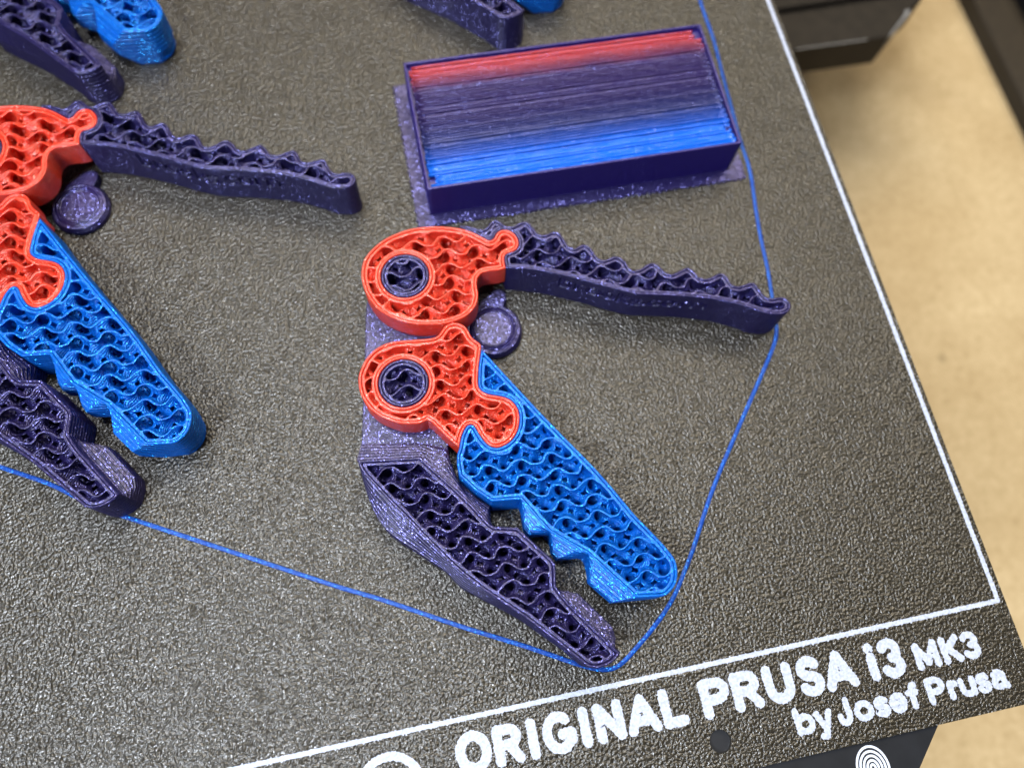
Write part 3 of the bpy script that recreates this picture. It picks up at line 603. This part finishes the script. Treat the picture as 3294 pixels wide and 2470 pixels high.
RZ = 3.65
PIN1, PIN2, PR = (-87.9 - CX, 72.35 - CY), (-91.15 - CX, 52.97 - CY), 4.10
red_lever = shrink(sample([(p[0]-CX, p[1]-CY) + tuple(p[2:]) for p in RED_LEVER])[0])
red_jaw = shrink(sample([(p[0]-CX, p[1]-CY) + tuple(p[2:]) for p in RED_JAW])[0])
handle = shrink(sample([(p[0]-CX, p[1]-CY) + tuple(p[2:]) for p in HANDLE_T], step=0.2)[0])
bt_, bm_, bb_ = sample([(p[0]-CX, p[1]-CY) + tuple(p[2:]) for p in BLUE_T], [[(p[0]-CX, p[1]-CY) for p in BLUE_M], [(p[0]-CX, p[1]-CY) for p in BLUE_B]])
bt_ = shrink(bt_); bm_ = shrink(bm_); bb_ = shrink(bb_)
jt_, jm_, jk_ = sample([(p[0]-CX, p[1]-CY) + tuple(p[2:]) for p in LOWJAW_T], [[(p[0]-CX, p[1]-CY) for p in LOWJAW_M], [(p[0]-CX, p[1]-CY) for p in LOWJAW_K]])
base_ = sample([(p[0]-CX, p[1]-CY) + tuple(p[2:]) for p in BASE])[0]
neck_ = sample([(p[0]-CX, p[1]-CY) + tuple(p[2:]) for p in PADNECK])[0]
if area(base_) < 0: base_ = base_[::-1]

def ring_part(cx, cy, r, z0, z1, hole=False):
    c = circle(cx, cy, r, 84)
    return loft([(z0, c), (z1, c)], z0, z1, hole=hole)

SH = {}
SH['cam_head'] = join(loft([(RZ, red_lever), (H, red_lever)], RZ, H), ring_part(*PIN1, PR + 0.14, RZ, H, True), floor_cap(red_lever, RZ + 0.5), floor_cap(red_lever, RZ + 0.02, 0.03))
SH['jaw_knuckle'] = join(loft([(RZ, red_jaw), (H, red_jaw)], RZ, H), ring_part(*PIN2, PR + 0.14, RZ, H, True), floor_cap(red_jaw, RZ + 0.5), floor_cap(red_jaw, RZ + 0.02, 0.03))
SH['handle'] = join(loft([(0, handle), (H, handle)], 0.0, H, groove=grooved_text, inset=0.02), floor_cap(handle, 0.8))
SH['jaw_blade'] = join(loft([(0, bb_), (3.1, bm_), (5.9, bm_), (H, bt_)], 0.0, H, inset=0.05, lh=0.45), floor_cap(bt_, 0.8))
SH['fixed_jaw'] = join(loft([(0, jm_), (3.7, jm_), (6.3, jk_), (H, jt_)], 0.0, H, inset=0.05, lh=0.45), floor_cap(jt_, 0.8))
c_pad = circle(-73.95 - CX, 62.9 - CY, 5.2, 72)
def disc(cx, cy, prof, n=72):
    V = []; Fs = []; k = len(prof)
    for r, z in prof:
        V += [(x, y, z) for x, y in circle(cx, cy, max(r, 0.001), n)]
    for a in range(k - 1):
        for i in range(n):
            j = (i + 1) % n; Fs.append([a*n+i, a*n+j, (a+1)*n+j, (a+1)*n+i])
    Fs.append([(k-1)*n+i for i in range(n)]); return np.array(V), Fs
pcx, pcy = -74.0 - CX, 62.75 - CY
SH['round_tab'] = join(disc(pcx, pcy, [(5.0, 0), (5.25, 0.25), (5.25, 0.8), (5.05, 1.2), (4.95, 1.45), (4.75, 1.68), (4.5, 1.75), (4.32, 1.66), (4.2, 1.76), (3.9, 1.84), (3.7, 1.72), (3.6, 1.80), (3.35, 1.86), (3.2, 1.8), (0.5, 1.82)]),
                       prism(neck_, 0.0, 1.62, 0.2))
SH['base_plate'] = prism(base_, 0.0, 3.6, 0.12)
PINR = []
for k_, (cx, cy) in enumerate((PIN1, PIN2)):
    c_ = circle(cx, cy, PR, 84)
    PINR.append(join(loft([(3.5, c_), (H, c_)], 3.5, H), floor_cap(c_, 4.45)))

MATS = {'cam_head': M_RED, 'jaw_knuckle': M_RED, 'handle': M_PURPLE, 'jaw_blade': M_BLUE, 'fixed_jaw': M_PURPLE, 'round_tab': M_PURPLE, 'base_plate': M_PURPLE}
INF = {'cam_head': (red_lever, RZ + 0.5, [PIN1 + (PR + 0.14,)]), 'jaw_knuckle': (red_jaw, RZ + 0.5, [PIN2 + (PR + 0.14,)]),
       'handle': (sample([(p[0]-CX, p[1]-CY) + tuple(p[2:]) for p in HANDLE_T])[0], 0.8, []), 'jaw_blade': (bt_, 0.8, []), 'fixed_jaw': (jt_, 0.8, [])}
GROUP = 'identical multicolour clamps printed on the sheet'
def clamp(dx, dy, label, shells=None, fills=None):
    t = empty('toggle_clamp', CX + dx, CY + dy); tag(t, label, 'clamp', GROUP)
    made = {}; fm = {}
    def put(name, key, data, mat, parent):
        if shells is not None:
            o = shells[key].copy(); COL.objects.link(o); o.parent = parent; o.name = name
        else: o = mesh(name, data[0], data[1], mat, parent, smooth=False)
        made[key] = o; return o
    for nm in ('base_plate', 'round_tab', 'fixed_jaw', 'cam_head', 'handle', 'jaw_knuckle', 'jaw_blade'):
        p = put(nm, nm, SH[nm], MATS[nm], t)
        if nm in ('base_plate',):
            for q in p.data.polygons: q.use_smooth = False
        if nm in INF:
            if fills is not None:
                g = fills[nm].copy(); COL.objects.link(g); g.parent = p; g.name = 'gyroid_infill'
            else:
                P, z0, hs = INF[nm]
                V, Q = infill(P, z0, H, CX + dx, CY + dy, hs)
                g = mesh('gyroid_infill', V, Q, MATS[nm], p)
            fm[nm] = g
    for i, (cx, cy) in enumerate((PIN1, PIN2)):
        key = 'pin%d' % i
        p = put('pivot_pin', key, PINR[i], M_PURPLE, t)
        if fills is not None:
            g = fills[key].copy(); COL.objects.link(g); g.parent = p; g.name = 'gyroid_infill'
        else:
            V, Q = infill(circle(cx, cy, PR, 60), 4.45, H, CX + dx, CY + dy, w=0.42)
            g = mesh('gyroid_infill', V, Q, M_PURPLE, p)
        fm[key] = g
    return made, fm
m1, f1 = clamp(0, 0, 'whole red, blue and purple clamp between the striped purge block and the white lettering')
m2, f2 = clamp(-71.2, 38.0, 'clamp cut off at its red cam, handle end pointing at the purge block', shells=m1)
clamp(-71.2, 120.9, 'clamp of which only the purple and bright blue jaw tips show behind a red cam', shells=m1, fills=f2)
clamp(10.3, 121.3, 'clamp showing just a purple jaw tip and blue sliver behind the purge block', shells=m1, fills=f1)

------

* **Task description**:
Leave out the pictures and restate, word for word, the lines from the top of the data through the line containing "if area(base_) < 0: base_ = base_[::-1]", both included.

* **Output of the task**:
Write part 3 of the bpy script that recreates this picture. It picks up at line 603. This part finishes the script. Treat the picture as 3294 pixels wide and 2470 pixels high.
RZ = 3.65
PIN1, PIN2, PR = (-87.9 - CX, 72.35 - CY), (-91.15 - CX, 52.97 - CY), 4.10
red_lever = shrink(sample([(p[0]-CX, p[1]-CY) + tuple(p[2:]) for p in RED_LEVER])[0])
red_jaw = shrink(sample([(p[0]-CX, p[1]-CY) + tuple(p[2:]) for p in RED_JAW])[0])
handle = shrink(sample([(p[0]-CX, p[1]-CY) + tuple(p[2:]) for p in HANDLE_T], step=0.2)[0])
bt_, bm_, bb_ = sample([(p[0]-CX, p[1]-CY) + tuple(p[2:]) for p in BLUE_T], [[(p[0]-CX, p[1]-CY) for p in BLUE_M], [(p[0]-CX, p[1]-CY) for p in BLUE_B]])
bt_ = shrink(bt_); bm_ = shrink(bm_); bb_ = shrink(bb_)
jt_, jm_, jk_ = sample([(p[0]-CX, p[1]-CY) + tuple(p[2:]) for p in LOWJAW_T], [[(p[0]-CX, p[1]-CY) for p in LOWJAW_M], [(p[0]-CX, p[1]-CY) for p in LOWJAW_K]])
base_ = sample([(p[0]-CX, p[1]-CY) + tuple(p[2:]) for p in BASE])[0]
neck_ = sample([(p[0]-CX, p[1]-CY) + tuple(p[2:]) for p in PADNECK])[0]
if area(base_) < 0: base_ = base_[::-1]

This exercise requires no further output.